Outre ces deux types de cartes déjà décrites (les 8 cartes événement et les 40 cartes lieu), un troisième sera déverrouillé en fonction du flair des limiers: 5 cartes preuves marquées d’un logo, résultat de l’assemblage de 2 cartes lieu. Ces cartes preuves seront cruciales pour déterminer laquelle des trois enveloppes il faudra choisir pour résoudre l’enquête. Si vous êtes fort en mathématiques, vous aurez compris que toutes les cartes lieu ne seront pas retournées. Il faudra donc être finaud!
Notons encore, même si le jeu est coopératif, que ce soit quand ils ont choisi leur rôle ou quand il retourne une carte lieu, les joueurs ne peuvent pas les lire mais les raconter, les expliquer à leur façon. C’est une règle à la con, un peu artificielle tant elle fait perdre du temps sans vraiment amener un supplément d’âme au jeu.
Et ce n’est que le premier problème. Un autre défaut est le casting! Smirnov, Ostiombe et Weekly n’ont en réalité pas d’existence propre. L’enquête et ses indices, ses péripéties ne se racontent qu’à la première personne, celle de John Blacksad, qui lui-même est en jeu. C’est très spécial et ça réduit les autres, si ce n’est quand on utilise un de leurs pouvoirs, à l’état de pions!

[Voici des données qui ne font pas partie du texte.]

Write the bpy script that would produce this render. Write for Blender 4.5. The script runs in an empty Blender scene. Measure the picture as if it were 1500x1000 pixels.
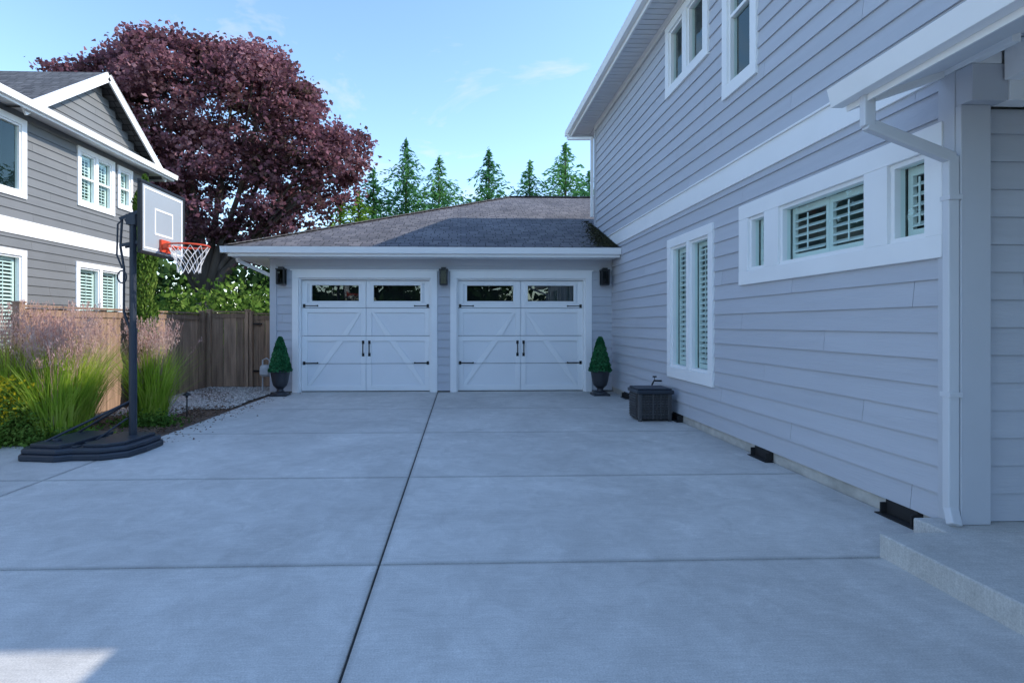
import bpy, math, random
import numpy as np
from mathutils import Vector, Matrix
random.seed(3); rng=np.random.default_rng(3)
scene=bpy.context.scene
R=math.radians

# ------------------------------------------------------------ materials
def newmat(name):
    m=bpy.data.materials.new(name); m.use_nodes=True
    nt=m.node_tree; b=nt.nodes['Principled BSDF']
    return m,nt,b
def N(nt,t,**k):
    n=nt.nodes.new(t)
    for a,v in k.items(): setattr(n,a,v)
    return n
def mat(name,col,rough=.6,metal=0,var=.08,nscale=3,bump=0,bscale=60,stretch=(1,1,1),island=0,spec=.5,coat=0):
    m,nt,b=newmat(name); L=nt.links
    tc=N(nt,'ShaderNodeTexCoord'); mp=N(nt,'ShaderNodeMapping'); mp.inputs['Scale'].default_value=stretch
    L.new(tc.outputs['Object'],mp.inputs['Vector'])
    no=N(nt,'ShaderNodeTexNoise'); no.inputs['Scale'].default_value=nscale; no.inputs['Detail'].default_value=4
    L.new(mp.outputs[0],no.inputs['Vector'])
    mr=N(nt,'ShaderNodeMapRange'); mr.inputs[1].default_value=.25; mr.inputs[2].default_value=.75
    mr.inputs[3].default_value=1-var; mr.inputs[4].default_value=1+var
    L.new(no.outputs['Fac'],mr.inputs[0]); out=mr.outputs[0]
    if island:
        g=N(nt,'ShaderNodeNewGeometry'); m2=N(nt,'ShaderNodeMapRange'); m2.inputs[3].default_value=1-island; m2.inputs[4].default_value=1+island
        L.new(g.outputs['Random Per Island'],m2.inputs[0]); mu=N(nt,'ShaderNodeMath',operation='MULTIPLY')
        L.new(out,mu.inputs[0]); L.new(m2.outputs[0],mu.inputs[1]); out=mu.outputs[0]
    vm=N(nt,'ShaderNodeVectorMath',operation='SCALE'); vm.inputs[0].default_value=col[:3]
    L.new(out,vm.inputs['Scale']); L.new(vm.outputs[0],b.inputs['Base Color'])
    b.inputs['Roughness'].default_value=rough; b.inputs['Metallic'].default_value=metal
    b.inputs['Specular IOR Level'].default_value=spec; b.inputs['Coat Weight'].default_value=coat
    if bump:
        n2=N(nt,'ShaderNodeTexNoise'); n2.inputs['Scale'].default_value=bscale; n2.inputs['Detail'].default_value=2
        L.new(mp.outputs[0],n2.inputs['Vector']); bp=N(nt,'ShaderNodeBump'); bp.inputs['Strength'].default_value=bump; bp.inputs['Distance'].default_value=.01
        L.new(n2.outputs['Fac'],bp.inputs['Height']); L.new(bp.outputs[0],b.inputs['Normal'])
    return m
def leafmat(name,c1,c2,c3=None,trans=.35,rough=.55,nscale=.5):
    m,nt,b=newmat(name); L=nt.links; nt.nodes.remove(b)
    b=N(nt,'ShaderNodeBsdfDiffuse')
    g=N(nt,'ShaderNodeNewGeometry'); tc=N(nt,'ShaderNodeTexCoord'); no=N(nt,'ShaderNodeTexNoise'); no.inputs['Scale'].default_value=nscale; no.inputs['Detail'].default_value=1
    L.new(tc.outputs['Object'],no.inputs['Vector'])
    a=N(nt,'ShaderNodeMath',operation='MULTIPLY_ADD'); a.inputs[1].default_value=.55
    L.new(g.outputs['Random Per Island'],a.inputs[0])
    sb=N(nt,'ShaderNodeMapRange'); sb.inputs[1].default_value=.3; sb.inputs[2].default_value=.7; sb.inputs[3].default_value=-.05; sb.inputs[4].default_value=.5
    L.new(no.outputs['Fac'],sb.inputs[0]); L.new(sb.outputs[0],a.inputs[2])
    cr=N(nt,'ShaderNodeValToRGB'); L.new(a.outputs[0],cr.inputs[0])
    cr.color_ramp.elements[0].color=(*c1,1); cr.color_ramp.elements[1].color=(*(c3 or c2),1)
    if c3: e=cr.color_ramp.elements.new(.5); e.color=(*c2,1)
    L.new(cr.outputs[0],b.inputs[0])
    t=N(nt,'ShaderNodeBsdfTranslucent'); L.new(cr.outputs[0],t.inputs[0]); mx=N(nt,'ShaderNodeMixShader'); mx.inputs[0].default_value=trans
    L.new(b.outputs[0],mx.inputs[1]); L.new(t.outputs[0],mx.inputs[2]); L.new(mx.outputs[0],nt.nodes['Material Output'].inputs[0])
    return m
def shinglemat(name,swap,c1,c2):
    m,nt,b=newmat(name); L=nt.links
    tc=N(nt,'ShaderNodeTexCoord'); sp=N(nt,'ShaderNodeSeparateXYZ'); L.new(tc.outputs['Object'],sp.inputs[0])
    cb=N(nt,'ShaderNodeCombineXYZ')
    L.new(sp.outputs[1 if swap else 0],cb.inputs[0]); L.new(sp.outputs[0 if swap else 1],cb.inputs[1])
    br=N(nt,'ShaderNodeTexBrick'); L.new(cb.outputs[0],br.inputs['Vector'])
    br.inputs['Scale'].default_value=1; br.inputs['Brick Width'].default_value=.19; br.inputs['Row Height'].default_value=.13
    br.inputs['Mortar Size'].default_value=.010; br.inputs['Mortar Smooth'].default_value=.3; br.inputs['Bias'].default_value=0
    br.offset=.37; br.squash=1.3; br.squash_frequency=3
    br.inputs['Color1'].default_value=(*c1,1); br.inputs['Color2'].default_value=(*c2,1); br.inputs['Mortar'].default_value=(c1[0]*.25,c1[1]*.25,c1[2]*.25,1)
    no=N(nt,'ShaderNodeTexNoise'); no.inputs['Scale'].default_value=1.1; no.inputs['Detail'].default_value=6; L.new(tc.outputs['Object'],no.inputs['Vector'])
    mr=N(nt,'ShaderNodeMapRange'); mr.inputs[1].default_value=.3; mr.inputs[2].default_value=.7; mr.inputs[3].default_value=.78; mr.inputs[4].default_value=1.2; L.new(no.outputs[0],mr.inputs[0])
    vm=N(nt,'ShaderNodeVectorMath',operation='SCALE'); L.new(br.outputs['Color'],vm.inputs[0]); L.new(mr.outputs[0],vm.inputs['Scale'])
    L.new(vm.outputs[0],b.inputs['Base Color']); b.inputs['Roughness'].default_value=.85
    bp=N(nt,'ShaderNodeBump'); bp.inputs['Strength'].default_value=.7; bp.inputs['Distance'].default_value=.012; bp.invert=True
    L.new(br.outputs['Fac'],bp.inputs['Height']); L.new(bp.outputs[0],b.inputs['Normal'])
    return m
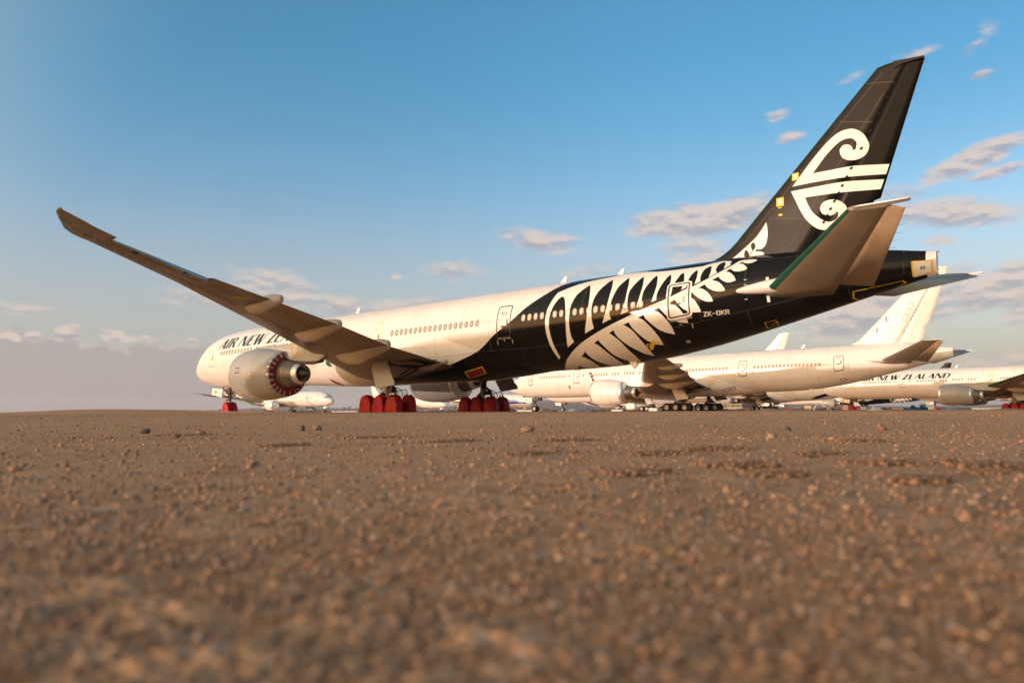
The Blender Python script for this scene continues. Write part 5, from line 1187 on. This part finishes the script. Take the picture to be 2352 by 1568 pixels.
barrier(560, 617, 175, 'low pale barrier right of the small red nose wheel bags'); barrier(762, 822, 175, 'low pale barrier left of the left red wheel covers'); barrier(1188, 1222, 160, 'low pale barrier under the blue striped jumbo nose'); barrier(1405, 1430, 190, 'short low barrier behind the foil heap'); barrier(2232, 2300, 200, 'long low pale barrier behind the grey engine at right')
def dirt_heap(px, Y, w, d, h):
    x = at_depth(px, Y); V = []; F = []; NX, NY = 36, 14
    for j in range(NY+1):
        for i in range(NX+1):
            u, v = -1+2*i/NX, -1+2*j/NY; z = h*max(0, 1-u*u)**1.5*max(0, 1-v*v)*(.8+.8*float(vnoise(np.array([x+u*w]), np.array([Y+v*d]), w*.35, 5)[0])); V.append((u*w/2, v*d/2, z-.05))
    for j in range(NY):
        for i in range(NX): F.append((j*(NX+1)+i, j*(NX+1)+i+1, (j+1)*(NX+1)+i+1, (j+1)*(NX+1)+i))
    o = link('dirt_heap', V, F, mat('loose_dirt', (.31, .165, .085), .95, noise=.2, nscale=2., bump=.5, bscale=6.), None); o.location = (x, Y, ground_z(x, Y)); tag(o, kind='structure')
for a in ((1250, 78, 6, 5, .75), (1793, 112, 17, 6, .75), (1930, 120, 12, 4, .35), (705, 150, 16, 6, .9), (2210, 60, 9, 3, .35), (2300, 66, 12, 4, .4), (1668, 70, 7, 3, .45)): dirt_heap(*a)
def pole(px, Y, h, lab):
    x = at_depth(px, Y); root = empty('signal_pole', (x, Y, ground_z(x, Y)), 0, lab, 'pole'); mb = MB(); mb.tube((0, 0, 0), (0, 0, h), .09, .07, 8); mb.build('post', strut_m, root); c = MB(); c.box((0, 0, h), (.5, .5, .25), bev=.04); c.build('lamp_head', strut_m, root); c = MB(); c.box((0, 0, .1), (.6, .6, .2)); c.build('base', strut_m, root)
pole(1291, 170, 6.6, 'thin grey pole standing right of the white airliner nose wheel')

# ------------------------------------------------------------------ desert plants
bark = mat('joshua_bark', (.12, .085, .06), .9, noise=.3); spike = mat('joshua_leaves', (.10, .105, .05), .8, noise=.35, nscale=2.); dry = mat('dry_scrub', (.15, .105, .065), .9, noise=.35, nscale=1.)
def leaf_burst(mb, c, r, n, rnd):
    for _ in range(n):
        a = rnd.uniform(0, 6.28); e = math.asin(rnd.uniform(-.5, 1)); d = Vector((math.cos(a)*math.cos(e), math.sin(a)*math.cos(e), math.sin(e)))
        s = d.orthogonal().normalized()*r*.10; L = r*rnd.uniform(.7, 1.1); mb.add([c-s, c+s, c+d*L], [(0, 1, 2)])
def joshua(px, Y, h, seed):
    rnd = random.Random(seed); x = at_depth(px, Y); root = empty('joshua_tree', (x, Y, ground_z(x, Y)), rnd.uniform(0, 6), None, 'tree', 'joshua trees behind the parked airliners')
    t = MB(); l = MB(); 
    def grow(p, d, L, r, lev):
        q = p+d*L; t.tube(p, q, r, r*.8, 7)
        if lev == 0 or (lev < 2 and rnd.random() < .25): leaf_burst(l, q, .42*h/3.5, 46, rnd); leaf_burst(l, q-d*L*.35, .3*h/3.5, 20, rnd); return
        for k in range(rnd.choice((2, 2, 3))):
            a = rnd.uniform(0, 6.28); nd = (d+Vector((math.cos(a), math.sin(a), rnd.uniform(-.1, .5)))*rnd.uniform(.7, 1.0)).normalized(); grow(q, nd, L*rnd.uniform(.5, .75), r*.72, lev-1)
    grow(Vector((0, 0, 0)), Vector((rnd.uniform(-.1, .1), rnd.uniform(-.1, .1), 1)).normalized(), h*.42, .17*h/3.5, rnd.choice((2, 3)))
    t.build('trunk', bark, root); l.build('crown', spike, root)
    return root
JO = [(505, 300, 3.0, 'joshua tree left of the small red nose wheel bags'), (582, 330, 3.2, 'joshua tree above the pale barrier right of the nose wheel bags'), (605, 290, 4.2, 'tall forked joshua tree left of the teal airliner engine'), (640, 350, 3.0, 'joshua tree left of the teal airliner wheels'), (692, 310, 3.4, 'joshua tree between the wheel groups of the teal airliner'), (716, 300, 4.2, 'large bushy joshua tree beside the teal airliner engine'), (728, 320, 4.4, 'bushy joshua tree behind the far engine of the teal airliner'), (751, 330, 3., 'joshua tree right of the teal airliner nose wheel'), (789, 280, 3.6, 'joshua tree between the teal airliner nose and red wheel covers'), (802, 290, 4.4, 'tall joshua tree touching the left red wheel covers'), (822, 300, 4.2, 'joshua tree left behind the red wheel covers'), (1012, 330, 3.6, 'joshua tree beside the smaller airliner nose wheel'), (1032, 340, 3.2, 'joshua tree right of the smaller airliner nose wheel'), (1047, 320, 3.8, 'wide joshua tree left of the right red wheel covers'), (1053, 300, 3.4, 'joshua tree close to the right red wheel covers'), (1387, 280, 2.8, 'dark bushy plant behind the short low barrier'), (1352, 300, 2.6, 'small joshua tree left of the foil heap')]
for i, (px, Y, h, lab) in enumerate(JO): joshua(px, Y, h, i+3)['label'] = lab
def scrub(name, n, seed, lo, hi, ylo, yhi, hs):
    rnd = random.Random(seed); mb = MB()
    for _ in range(n):
        Y = rnd.uniform(ylo, yhi); x = at_depth(rnd.uniform(lo, hi), Y); z = ground_z(x, Y); s = rnd.uniform(.5, 1)*hs
        for k in range(9):
            c = Vector((x+rnd.gauss(0, s*.45), Y+rnd.gauss(0, s*.45), z+rnd.uniform(0, s*.35))); leaf_burst(mb, c, s*.5, 9, rnd)
    tag(mb.build(name, dry, None), kind='stuff')
scrub('scrub', 2200, 11, 480, 2352, 230, 640, 1.6)
# ------------------------------------------------------------------ air: thin desert haze round the whole scene
def haze():
    mb = MB(); mb.box((CAM.x, CAM.y, 150), (36000, 36000, 320)); o = mb.build('haze', None or bpy.data.materials.new('haze_air'), None)
    mt = o.data.materials[0]; mt.use_nodes = True; nt = mt.node_tree; nt.nodes.clear()
    out = nt.nodes.new('ShaderNodeOutputMaterial'); v = nt.nodes.new('ShaderNodeVolumePrincipled')
    v.inputs['Color'].default_value = (.86, .88, .95, 1); v.inputs['Density'].default_value = 4.5e-5; v.inputs['Anisotropy'].default_value = .2
    nt.links.new(v.outputs[0], out.inputs['Volume']); tag(o, kind='stuff')
haze()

Force est aussi de constater que le créateur du jeu nous incite à commencer celui-ci au petit bonheur la chance. Chacun pioche les cartes tous azimuts, à l’aveugle. Ce qui permet d’emblée de tomber sur des pièges ou, à l’inverse, d’avoir la main heureuse et de trouver des indices décisifs, de rencontrer des personnages marquants ou d’apprendre leur mort… C’est bien, sauf qu’… un ou deux tours plus tard, on pénètre un lieu où l’on nous parle de ce dernier bien vivant, de la manière de rencontrer un lézard ou un rat déjà trouvé. L’incohérence est totale.

Et l’ennui intégral pour celui qui, par malchance, ne tombe que sur des cartes qui ne servent à rien. Les dessins de Guarnido sont spectaculaires, sublimes, tous piochés dans les vignettes du premier album, mais pour le reste, la déception est grande pour le joueur qui ne fait pas avancer le schmilblick, malgré sa bonne volonté.
Dans ce jeu one-shot, donc (ou alors il faudra que l’Hudson coule sous les ponts), on se rend vite compte que l’enquête suit rigoureusement, à la lettre, l’intrigue et les rebondissements développés dans le premier tome. Les mêmes suspects, le même meurtrier, les mêmes tenants et aboutissants… et forcément de quoi gâcher le plaisir des joueurs qui connaissent déjà l’univers.. et à qui le jeu s’adresse pourtant en premier. On voulait un jeu original, on se retrouve face à un pur produit dérivé qui ne fonctionne pas. En ce 31 octobre, le chat noir nous a bel et bien porté malheur, mortel ennui. Dommage. Car cet univers et son esthétique ont un vrai potentiel.